In the long run, we're all dead. John Maynard Keynes
by Jerome a Paris (etg@eurotrib.com) on Tue Mar 27th, 2007 at 04:53:53 AM EST
[ Parent ]
the Wilshire index is still over $14.4 trillion


their site shows about 14.45 Trillion as of today.

by HiD on Wed Mar 28th, 2007 at 04:14:14 AM EST
[ Parent ]
where were you in 1987?  Or in 2000-2002 when the Dow dropped from 11,500 ish to 7500 ish.  The S&P is flat from 2000 to now.  1500-->800--->1450.  

I think the main reasons the markets have done so well the last 15 years are

  1. peace dividend.  we stopped wasting so much energy on miltary gee gaws (for a while) and fear abated.

  2. China/India among others finding a way to get hundreds of millions of people doing more than scratching a living out of the soil making a dollar a day.  

  3. General increases in productivity.

the benefits have not been shared fairly though.
by HiD on Tue Mar 27th, 2007 at 05:37:27 AM EST
[ Parent ]
I think it's impossible to talk about the markets' collective performance over the last fifteen years without getting into the Internet, which is sort of inherent to your productivity reference.  That's a benefit we still haven't fully enjoyed yet.  I've read in many places that Europe, for example, should see very strong productivity growth sometime in the next couple of years, as European businesses integrate it more into their business models.  That would seem to make sense, looking at the Internet's behavior in households.  (Americans originally were far more likely to be online than Britons, for example, but this is changing rapidly when we look to broadband.)

One major reason for why Wal-Mart has smashed companies like Sears and K-Mart into dust, aside from the utter incompetence of companies like K-Mart and the fact that the game has long passed Sears by, has been its strong integration of technologies to measure and control its inventory.  Wal-Mart has enjoyed, I believe, stunning productivity growth relative to its major competitors.  CostCo -- WallieWorld's big competitor in the Buy In Bulk market -- has, as well, if I'm not mistaken.

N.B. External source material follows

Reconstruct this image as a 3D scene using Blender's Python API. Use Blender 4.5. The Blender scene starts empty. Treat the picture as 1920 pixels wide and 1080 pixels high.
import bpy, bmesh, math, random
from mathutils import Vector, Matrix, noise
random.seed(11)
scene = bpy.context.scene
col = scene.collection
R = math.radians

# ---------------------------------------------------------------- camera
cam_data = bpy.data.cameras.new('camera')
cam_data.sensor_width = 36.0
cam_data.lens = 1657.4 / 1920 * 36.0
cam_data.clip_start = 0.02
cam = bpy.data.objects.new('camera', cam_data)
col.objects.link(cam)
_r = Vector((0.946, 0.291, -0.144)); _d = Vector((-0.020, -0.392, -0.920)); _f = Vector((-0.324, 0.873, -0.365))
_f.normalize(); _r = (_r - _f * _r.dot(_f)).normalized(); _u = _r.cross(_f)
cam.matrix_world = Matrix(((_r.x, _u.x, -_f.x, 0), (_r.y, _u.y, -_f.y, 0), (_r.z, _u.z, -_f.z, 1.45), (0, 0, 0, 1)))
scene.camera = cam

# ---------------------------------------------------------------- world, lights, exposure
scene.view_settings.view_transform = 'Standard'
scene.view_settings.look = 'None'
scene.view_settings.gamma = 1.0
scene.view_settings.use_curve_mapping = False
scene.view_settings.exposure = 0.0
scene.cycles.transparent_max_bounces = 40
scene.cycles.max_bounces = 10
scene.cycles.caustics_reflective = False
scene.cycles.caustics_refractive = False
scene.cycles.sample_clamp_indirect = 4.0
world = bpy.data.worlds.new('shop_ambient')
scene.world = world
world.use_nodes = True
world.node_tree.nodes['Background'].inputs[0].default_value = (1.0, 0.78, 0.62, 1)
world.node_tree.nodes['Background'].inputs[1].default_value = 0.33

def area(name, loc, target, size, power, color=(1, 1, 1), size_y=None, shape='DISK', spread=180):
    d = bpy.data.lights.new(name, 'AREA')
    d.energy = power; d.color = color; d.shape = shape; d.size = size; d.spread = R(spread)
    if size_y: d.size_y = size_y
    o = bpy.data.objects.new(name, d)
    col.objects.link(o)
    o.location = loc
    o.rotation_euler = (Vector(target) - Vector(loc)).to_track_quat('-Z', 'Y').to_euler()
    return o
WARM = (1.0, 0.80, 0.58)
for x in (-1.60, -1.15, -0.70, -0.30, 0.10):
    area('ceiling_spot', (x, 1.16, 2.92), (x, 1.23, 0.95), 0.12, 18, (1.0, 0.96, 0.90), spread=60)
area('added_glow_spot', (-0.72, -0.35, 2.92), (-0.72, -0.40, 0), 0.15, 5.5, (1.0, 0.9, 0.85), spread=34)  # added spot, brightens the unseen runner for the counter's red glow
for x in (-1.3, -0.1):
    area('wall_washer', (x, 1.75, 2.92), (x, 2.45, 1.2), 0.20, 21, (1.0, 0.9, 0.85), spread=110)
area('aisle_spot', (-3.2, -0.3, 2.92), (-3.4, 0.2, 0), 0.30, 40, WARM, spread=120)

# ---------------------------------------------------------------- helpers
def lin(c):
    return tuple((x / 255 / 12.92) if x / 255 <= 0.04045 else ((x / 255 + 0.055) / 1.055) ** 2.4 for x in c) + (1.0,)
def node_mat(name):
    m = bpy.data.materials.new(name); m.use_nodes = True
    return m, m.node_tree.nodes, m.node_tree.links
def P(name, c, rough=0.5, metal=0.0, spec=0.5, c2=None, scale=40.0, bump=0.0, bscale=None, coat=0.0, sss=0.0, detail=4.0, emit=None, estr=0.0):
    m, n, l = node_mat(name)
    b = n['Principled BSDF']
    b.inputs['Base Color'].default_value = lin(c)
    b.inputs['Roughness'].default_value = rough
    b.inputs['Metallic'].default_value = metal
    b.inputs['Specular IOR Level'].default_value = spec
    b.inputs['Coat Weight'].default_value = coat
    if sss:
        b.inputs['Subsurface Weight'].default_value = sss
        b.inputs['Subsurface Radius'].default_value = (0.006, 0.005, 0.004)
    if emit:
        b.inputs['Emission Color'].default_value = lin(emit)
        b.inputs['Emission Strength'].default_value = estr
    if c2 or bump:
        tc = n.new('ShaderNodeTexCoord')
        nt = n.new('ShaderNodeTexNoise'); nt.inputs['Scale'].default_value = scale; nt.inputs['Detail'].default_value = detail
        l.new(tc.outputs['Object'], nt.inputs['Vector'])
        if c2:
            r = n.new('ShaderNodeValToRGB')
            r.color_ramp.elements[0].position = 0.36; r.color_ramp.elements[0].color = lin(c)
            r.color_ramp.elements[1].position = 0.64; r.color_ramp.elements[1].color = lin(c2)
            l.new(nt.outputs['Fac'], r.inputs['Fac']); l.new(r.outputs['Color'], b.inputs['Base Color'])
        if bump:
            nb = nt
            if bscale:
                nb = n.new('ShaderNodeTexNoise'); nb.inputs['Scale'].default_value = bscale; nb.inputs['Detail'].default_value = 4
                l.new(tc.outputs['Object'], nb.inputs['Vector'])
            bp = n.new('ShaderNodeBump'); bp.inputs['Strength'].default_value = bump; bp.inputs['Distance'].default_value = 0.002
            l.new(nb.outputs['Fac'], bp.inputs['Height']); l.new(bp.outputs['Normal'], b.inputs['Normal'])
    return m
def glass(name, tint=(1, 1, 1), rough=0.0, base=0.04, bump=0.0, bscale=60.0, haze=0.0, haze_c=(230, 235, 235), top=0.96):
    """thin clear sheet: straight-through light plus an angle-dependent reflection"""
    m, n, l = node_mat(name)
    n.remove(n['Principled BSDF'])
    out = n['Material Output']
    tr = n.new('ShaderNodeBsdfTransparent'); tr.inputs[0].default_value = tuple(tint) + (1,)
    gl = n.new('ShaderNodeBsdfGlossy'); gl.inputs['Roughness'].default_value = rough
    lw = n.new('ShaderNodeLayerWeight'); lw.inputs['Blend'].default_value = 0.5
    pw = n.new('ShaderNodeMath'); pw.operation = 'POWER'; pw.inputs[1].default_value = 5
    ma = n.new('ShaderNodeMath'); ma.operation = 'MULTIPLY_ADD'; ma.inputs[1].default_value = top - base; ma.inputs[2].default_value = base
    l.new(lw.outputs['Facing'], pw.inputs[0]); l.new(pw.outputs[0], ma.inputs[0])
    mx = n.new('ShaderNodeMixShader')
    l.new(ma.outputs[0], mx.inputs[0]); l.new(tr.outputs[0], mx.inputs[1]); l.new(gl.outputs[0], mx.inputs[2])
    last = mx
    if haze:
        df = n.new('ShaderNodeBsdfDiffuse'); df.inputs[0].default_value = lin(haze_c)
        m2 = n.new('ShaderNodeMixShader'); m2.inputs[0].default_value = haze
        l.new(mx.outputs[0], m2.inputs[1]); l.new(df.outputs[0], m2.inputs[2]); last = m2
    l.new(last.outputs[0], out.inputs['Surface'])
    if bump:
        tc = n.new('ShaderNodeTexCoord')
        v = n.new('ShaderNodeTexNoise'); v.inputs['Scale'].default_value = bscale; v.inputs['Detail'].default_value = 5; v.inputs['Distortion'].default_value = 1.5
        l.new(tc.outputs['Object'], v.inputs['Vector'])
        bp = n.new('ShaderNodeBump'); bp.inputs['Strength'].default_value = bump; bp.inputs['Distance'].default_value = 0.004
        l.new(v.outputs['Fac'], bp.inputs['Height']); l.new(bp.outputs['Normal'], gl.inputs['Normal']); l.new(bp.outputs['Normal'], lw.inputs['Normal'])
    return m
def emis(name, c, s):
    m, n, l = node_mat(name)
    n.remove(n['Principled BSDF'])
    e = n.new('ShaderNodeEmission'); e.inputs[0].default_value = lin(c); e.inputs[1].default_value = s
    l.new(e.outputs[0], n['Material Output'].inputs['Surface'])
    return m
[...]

So there are very good reasons for the markets' solid gains.  Some of it was the result of too much hype, of course, back in the 1990s.  And, no doubt, that will happen again, because that's simply a fact of life in the stock market.  But, on the whole, I think the trend makes sense.  The primary role of Iraq has been to spook investors, who really and truly hate that sort of uncertainty, especially in a region as dangerous -- and, for now, as economically important -- as the Middle East.

Be nice to America. Or we'll bring democracy to your country.